The main difference between aliases and functions is that aliases don't take arguments¹, but functions do. When you write something like alias l='ls --color'
, l foo
is expanded to ls --color foo
; you can't grab foo
into the alias expansion and do something different with it the way you can do with a function. See also How to pass parameter to alias?.
Aliases are looked up before functions: if you have both a function and an alias called foo
, foo
invokes the alias. (If the alias foo
is being expanded, it's temporarily blocked, which makes things like alias ls='ls --color'
work. Also, you can bypass an alias at any time by running \foo
.) I wouldn't expect to see a measurable performance difference though.
Functions and standalone scripts have mostly similar capabilities; here are a few differences I can think of:
- A function runs inside the shell environment; a script runs in a separate process. Therefore a function can change the shell environment: define environment variables, change the current directory, etc. A standalone script can't do that.

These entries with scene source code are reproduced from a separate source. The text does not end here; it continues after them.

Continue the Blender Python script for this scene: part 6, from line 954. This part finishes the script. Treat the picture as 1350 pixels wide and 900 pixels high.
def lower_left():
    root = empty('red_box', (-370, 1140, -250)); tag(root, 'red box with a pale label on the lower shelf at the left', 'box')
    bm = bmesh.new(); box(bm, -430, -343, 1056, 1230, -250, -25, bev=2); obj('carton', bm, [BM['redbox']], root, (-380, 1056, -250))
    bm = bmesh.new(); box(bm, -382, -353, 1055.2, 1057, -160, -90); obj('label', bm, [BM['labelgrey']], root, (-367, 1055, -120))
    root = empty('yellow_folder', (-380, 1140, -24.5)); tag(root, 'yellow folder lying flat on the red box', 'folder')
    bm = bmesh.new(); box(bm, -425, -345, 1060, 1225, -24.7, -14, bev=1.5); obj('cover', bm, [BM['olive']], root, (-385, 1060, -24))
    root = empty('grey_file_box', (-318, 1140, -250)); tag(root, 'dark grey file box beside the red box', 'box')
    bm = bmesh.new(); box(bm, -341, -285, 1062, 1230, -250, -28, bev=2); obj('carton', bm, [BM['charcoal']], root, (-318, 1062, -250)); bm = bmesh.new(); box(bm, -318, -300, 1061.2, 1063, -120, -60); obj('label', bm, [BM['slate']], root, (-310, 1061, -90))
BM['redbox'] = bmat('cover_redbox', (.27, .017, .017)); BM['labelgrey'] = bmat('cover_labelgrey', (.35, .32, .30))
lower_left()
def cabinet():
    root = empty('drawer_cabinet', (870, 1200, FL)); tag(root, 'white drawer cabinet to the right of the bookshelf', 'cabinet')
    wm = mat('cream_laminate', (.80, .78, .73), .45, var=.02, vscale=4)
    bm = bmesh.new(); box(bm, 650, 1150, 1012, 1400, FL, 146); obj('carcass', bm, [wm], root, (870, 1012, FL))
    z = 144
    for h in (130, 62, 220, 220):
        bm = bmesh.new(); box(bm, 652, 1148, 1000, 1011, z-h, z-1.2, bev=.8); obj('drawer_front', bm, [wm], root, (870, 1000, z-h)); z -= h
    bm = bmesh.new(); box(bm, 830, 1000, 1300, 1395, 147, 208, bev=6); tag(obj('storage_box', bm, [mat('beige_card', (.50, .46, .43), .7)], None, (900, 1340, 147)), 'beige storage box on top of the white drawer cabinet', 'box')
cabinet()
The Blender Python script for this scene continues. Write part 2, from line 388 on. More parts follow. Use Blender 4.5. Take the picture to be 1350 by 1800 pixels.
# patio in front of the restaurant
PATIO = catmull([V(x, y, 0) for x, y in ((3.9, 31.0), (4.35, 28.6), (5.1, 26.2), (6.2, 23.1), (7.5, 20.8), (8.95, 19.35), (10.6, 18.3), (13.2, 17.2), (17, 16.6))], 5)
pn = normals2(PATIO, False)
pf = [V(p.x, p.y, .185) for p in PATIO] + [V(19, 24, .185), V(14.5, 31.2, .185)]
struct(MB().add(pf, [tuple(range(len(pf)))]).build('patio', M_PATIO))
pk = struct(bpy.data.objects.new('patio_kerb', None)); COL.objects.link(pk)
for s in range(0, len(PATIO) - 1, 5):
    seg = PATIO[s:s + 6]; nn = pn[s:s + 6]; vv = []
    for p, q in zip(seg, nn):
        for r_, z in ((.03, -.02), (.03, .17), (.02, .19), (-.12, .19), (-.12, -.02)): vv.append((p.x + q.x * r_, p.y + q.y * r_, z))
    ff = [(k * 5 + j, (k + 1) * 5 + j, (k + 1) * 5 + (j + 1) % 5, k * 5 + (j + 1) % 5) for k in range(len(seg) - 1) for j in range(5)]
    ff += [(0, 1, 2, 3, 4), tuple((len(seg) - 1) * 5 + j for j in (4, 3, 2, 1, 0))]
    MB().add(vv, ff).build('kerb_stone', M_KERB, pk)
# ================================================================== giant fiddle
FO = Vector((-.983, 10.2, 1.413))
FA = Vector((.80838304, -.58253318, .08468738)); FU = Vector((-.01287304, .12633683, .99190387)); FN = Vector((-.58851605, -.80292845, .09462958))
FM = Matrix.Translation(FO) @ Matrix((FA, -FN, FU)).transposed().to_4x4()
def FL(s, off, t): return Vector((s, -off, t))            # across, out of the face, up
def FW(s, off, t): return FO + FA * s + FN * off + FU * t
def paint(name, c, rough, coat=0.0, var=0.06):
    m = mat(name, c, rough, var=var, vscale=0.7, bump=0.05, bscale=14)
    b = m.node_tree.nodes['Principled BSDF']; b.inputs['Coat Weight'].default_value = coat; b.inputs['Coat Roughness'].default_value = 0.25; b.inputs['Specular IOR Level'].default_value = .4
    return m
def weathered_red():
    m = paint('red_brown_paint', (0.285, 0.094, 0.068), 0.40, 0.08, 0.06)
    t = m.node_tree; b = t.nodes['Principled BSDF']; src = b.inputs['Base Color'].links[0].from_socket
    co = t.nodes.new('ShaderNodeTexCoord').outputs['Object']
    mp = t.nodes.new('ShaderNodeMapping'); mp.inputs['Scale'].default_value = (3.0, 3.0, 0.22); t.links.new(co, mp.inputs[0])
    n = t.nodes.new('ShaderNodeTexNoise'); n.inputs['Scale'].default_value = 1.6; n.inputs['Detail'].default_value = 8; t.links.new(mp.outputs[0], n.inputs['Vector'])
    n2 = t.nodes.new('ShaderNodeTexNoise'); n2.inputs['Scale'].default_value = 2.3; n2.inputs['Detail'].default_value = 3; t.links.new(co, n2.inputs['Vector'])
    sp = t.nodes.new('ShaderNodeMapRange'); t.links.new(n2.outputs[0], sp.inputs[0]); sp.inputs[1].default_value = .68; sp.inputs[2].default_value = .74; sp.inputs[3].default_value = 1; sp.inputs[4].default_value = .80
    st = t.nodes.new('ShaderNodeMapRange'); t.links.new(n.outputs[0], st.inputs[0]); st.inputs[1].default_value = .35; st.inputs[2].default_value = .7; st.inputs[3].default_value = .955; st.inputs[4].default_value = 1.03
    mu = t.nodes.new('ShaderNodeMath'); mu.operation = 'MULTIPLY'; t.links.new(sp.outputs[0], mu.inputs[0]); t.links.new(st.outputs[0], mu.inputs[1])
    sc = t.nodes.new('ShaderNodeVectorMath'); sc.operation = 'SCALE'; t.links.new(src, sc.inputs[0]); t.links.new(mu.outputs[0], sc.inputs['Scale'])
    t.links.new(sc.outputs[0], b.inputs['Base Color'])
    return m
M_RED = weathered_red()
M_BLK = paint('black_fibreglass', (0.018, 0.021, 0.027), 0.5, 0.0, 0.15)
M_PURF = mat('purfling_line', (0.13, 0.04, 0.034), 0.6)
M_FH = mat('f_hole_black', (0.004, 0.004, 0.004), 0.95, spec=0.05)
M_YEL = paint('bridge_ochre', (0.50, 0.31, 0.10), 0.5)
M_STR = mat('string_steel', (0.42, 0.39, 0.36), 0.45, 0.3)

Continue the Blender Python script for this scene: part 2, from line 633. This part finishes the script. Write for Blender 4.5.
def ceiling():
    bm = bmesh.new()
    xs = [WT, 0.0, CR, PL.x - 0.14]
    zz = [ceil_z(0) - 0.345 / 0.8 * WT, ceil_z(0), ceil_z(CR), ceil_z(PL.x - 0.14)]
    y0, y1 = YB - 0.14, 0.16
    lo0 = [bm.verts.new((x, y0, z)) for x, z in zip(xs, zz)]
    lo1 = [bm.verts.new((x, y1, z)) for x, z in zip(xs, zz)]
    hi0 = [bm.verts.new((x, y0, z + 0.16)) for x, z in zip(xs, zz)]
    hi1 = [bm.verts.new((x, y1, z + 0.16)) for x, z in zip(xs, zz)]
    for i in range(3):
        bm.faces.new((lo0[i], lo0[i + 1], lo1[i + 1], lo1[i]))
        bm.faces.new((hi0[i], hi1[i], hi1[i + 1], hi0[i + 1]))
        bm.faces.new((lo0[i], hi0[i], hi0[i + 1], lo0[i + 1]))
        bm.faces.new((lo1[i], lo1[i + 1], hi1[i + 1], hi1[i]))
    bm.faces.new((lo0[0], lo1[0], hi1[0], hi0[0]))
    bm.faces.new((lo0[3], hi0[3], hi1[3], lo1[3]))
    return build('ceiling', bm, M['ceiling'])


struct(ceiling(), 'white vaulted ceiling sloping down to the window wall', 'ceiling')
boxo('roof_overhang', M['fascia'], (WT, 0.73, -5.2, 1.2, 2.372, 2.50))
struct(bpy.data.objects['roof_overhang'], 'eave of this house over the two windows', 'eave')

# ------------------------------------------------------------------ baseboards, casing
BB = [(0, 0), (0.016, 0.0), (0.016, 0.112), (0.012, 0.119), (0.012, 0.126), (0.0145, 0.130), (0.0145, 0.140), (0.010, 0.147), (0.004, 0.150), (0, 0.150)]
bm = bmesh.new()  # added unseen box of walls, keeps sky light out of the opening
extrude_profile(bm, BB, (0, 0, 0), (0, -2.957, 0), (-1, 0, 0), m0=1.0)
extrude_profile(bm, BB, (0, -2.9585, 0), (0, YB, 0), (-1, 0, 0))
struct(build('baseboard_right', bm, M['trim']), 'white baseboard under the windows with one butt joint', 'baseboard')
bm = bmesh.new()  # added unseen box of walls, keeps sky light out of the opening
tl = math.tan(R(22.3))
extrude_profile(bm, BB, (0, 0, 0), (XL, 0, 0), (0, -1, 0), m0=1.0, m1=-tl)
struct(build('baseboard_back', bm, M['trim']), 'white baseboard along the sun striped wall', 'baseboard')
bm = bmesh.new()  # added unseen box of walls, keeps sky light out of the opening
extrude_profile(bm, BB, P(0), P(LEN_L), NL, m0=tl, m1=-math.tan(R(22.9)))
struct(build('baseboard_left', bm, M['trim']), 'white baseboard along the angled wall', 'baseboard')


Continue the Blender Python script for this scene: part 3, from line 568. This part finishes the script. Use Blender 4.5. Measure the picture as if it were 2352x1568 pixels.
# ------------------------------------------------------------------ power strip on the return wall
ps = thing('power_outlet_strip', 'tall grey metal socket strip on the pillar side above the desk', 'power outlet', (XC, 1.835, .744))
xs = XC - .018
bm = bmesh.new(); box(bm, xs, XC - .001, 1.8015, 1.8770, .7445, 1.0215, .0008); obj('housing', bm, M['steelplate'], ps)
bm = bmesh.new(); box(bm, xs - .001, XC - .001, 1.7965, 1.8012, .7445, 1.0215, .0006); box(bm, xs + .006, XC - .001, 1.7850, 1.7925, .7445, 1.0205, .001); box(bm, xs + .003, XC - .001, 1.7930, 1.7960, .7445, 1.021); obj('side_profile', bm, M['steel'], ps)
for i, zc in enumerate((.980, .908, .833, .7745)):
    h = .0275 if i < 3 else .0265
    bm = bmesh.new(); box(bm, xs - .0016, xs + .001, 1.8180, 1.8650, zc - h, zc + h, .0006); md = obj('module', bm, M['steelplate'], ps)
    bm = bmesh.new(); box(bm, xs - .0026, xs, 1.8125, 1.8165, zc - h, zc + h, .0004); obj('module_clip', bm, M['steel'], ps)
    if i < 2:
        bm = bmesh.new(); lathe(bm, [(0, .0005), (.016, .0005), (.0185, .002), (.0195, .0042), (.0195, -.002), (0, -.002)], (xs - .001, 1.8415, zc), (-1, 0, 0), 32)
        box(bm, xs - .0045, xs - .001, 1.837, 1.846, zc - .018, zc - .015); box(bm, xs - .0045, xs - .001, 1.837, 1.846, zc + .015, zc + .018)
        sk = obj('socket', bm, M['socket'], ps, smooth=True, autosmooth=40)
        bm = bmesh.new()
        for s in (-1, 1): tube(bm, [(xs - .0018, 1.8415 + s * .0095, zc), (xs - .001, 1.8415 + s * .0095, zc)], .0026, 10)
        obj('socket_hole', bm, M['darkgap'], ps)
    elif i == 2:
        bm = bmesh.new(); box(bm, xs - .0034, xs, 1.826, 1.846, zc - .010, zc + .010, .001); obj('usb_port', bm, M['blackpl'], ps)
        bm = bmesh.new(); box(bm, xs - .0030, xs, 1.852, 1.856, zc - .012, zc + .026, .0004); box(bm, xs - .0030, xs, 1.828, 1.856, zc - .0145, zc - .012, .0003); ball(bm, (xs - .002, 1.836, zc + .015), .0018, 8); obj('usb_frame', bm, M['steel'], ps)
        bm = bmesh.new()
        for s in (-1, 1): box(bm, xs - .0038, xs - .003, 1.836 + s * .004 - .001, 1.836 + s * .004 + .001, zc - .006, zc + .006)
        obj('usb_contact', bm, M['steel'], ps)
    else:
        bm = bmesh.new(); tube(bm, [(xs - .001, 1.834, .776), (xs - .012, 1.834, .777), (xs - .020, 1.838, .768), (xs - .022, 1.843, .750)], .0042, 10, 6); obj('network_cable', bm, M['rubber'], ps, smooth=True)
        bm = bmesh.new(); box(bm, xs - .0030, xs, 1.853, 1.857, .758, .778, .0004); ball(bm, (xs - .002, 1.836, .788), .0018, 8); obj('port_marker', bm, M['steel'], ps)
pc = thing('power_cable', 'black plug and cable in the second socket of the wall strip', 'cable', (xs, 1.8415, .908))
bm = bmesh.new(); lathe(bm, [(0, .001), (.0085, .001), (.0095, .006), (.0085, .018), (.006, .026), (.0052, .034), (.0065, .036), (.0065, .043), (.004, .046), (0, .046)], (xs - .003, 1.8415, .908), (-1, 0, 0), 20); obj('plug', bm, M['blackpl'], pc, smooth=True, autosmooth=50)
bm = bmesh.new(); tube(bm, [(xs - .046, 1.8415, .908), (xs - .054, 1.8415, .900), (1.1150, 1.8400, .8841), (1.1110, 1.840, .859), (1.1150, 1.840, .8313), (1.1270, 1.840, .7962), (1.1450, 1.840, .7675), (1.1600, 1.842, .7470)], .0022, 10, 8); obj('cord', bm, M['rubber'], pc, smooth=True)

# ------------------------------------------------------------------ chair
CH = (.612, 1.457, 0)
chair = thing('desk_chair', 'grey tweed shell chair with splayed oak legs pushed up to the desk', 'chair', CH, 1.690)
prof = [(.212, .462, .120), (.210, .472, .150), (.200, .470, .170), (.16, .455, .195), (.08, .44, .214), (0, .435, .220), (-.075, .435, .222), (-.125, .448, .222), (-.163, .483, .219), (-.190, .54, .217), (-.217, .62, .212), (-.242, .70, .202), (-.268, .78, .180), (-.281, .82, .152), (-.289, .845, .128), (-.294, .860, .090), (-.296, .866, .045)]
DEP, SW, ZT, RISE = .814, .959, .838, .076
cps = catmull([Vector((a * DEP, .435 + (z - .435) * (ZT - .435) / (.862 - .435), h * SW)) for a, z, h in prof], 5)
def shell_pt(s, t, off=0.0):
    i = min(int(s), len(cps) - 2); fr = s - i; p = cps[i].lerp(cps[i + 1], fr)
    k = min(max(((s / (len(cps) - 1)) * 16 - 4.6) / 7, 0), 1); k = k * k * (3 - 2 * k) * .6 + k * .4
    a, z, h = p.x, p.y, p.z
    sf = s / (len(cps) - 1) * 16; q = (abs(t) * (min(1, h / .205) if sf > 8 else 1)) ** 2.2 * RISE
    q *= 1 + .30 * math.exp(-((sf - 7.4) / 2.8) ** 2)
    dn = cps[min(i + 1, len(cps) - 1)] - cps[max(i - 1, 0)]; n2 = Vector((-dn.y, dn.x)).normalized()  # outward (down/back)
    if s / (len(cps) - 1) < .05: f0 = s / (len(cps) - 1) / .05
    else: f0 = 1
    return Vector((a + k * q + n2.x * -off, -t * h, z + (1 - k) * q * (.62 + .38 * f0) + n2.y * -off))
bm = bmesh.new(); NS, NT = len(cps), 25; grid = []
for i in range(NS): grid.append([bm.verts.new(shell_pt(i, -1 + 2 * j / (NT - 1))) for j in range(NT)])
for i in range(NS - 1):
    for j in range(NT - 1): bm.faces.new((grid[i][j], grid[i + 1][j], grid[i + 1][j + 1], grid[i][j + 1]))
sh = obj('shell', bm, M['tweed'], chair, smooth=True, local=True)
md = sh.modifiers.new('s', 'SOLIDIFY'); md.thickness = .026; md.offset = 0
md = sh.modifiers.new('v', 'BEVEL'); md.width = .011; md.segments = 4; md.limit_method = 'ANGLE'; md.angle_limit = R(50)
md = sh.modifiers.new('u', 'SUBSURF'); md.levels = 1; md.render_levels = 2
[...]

- A function must be written in the language of the shell you want to use it in. A script can be written in any language.
- Functions are loaded when they are defined. Scripts are loaded each time they are invoked. This has several consequences:
- If you modify a script, you get the new version the next time you invoke it. If you change a function's definition, you have to reload the definition.
- Functions are faster on heavily loaded systems.
- If you have a lot of functions that you may not use, they'll take up memory. Ksh and zsh, but I think not bash, have a form of function autoloading.
Something that's intermediate between a function and a standalone script is a script snippet that you read with the source
or .
builtin. Like a function, it can modify the shell's environment, and must be written in the shell's language. Like a script, it is loaded each time it's invoked and no sooner.
¹
Yeah, I know, this doesn't apply to tcsh.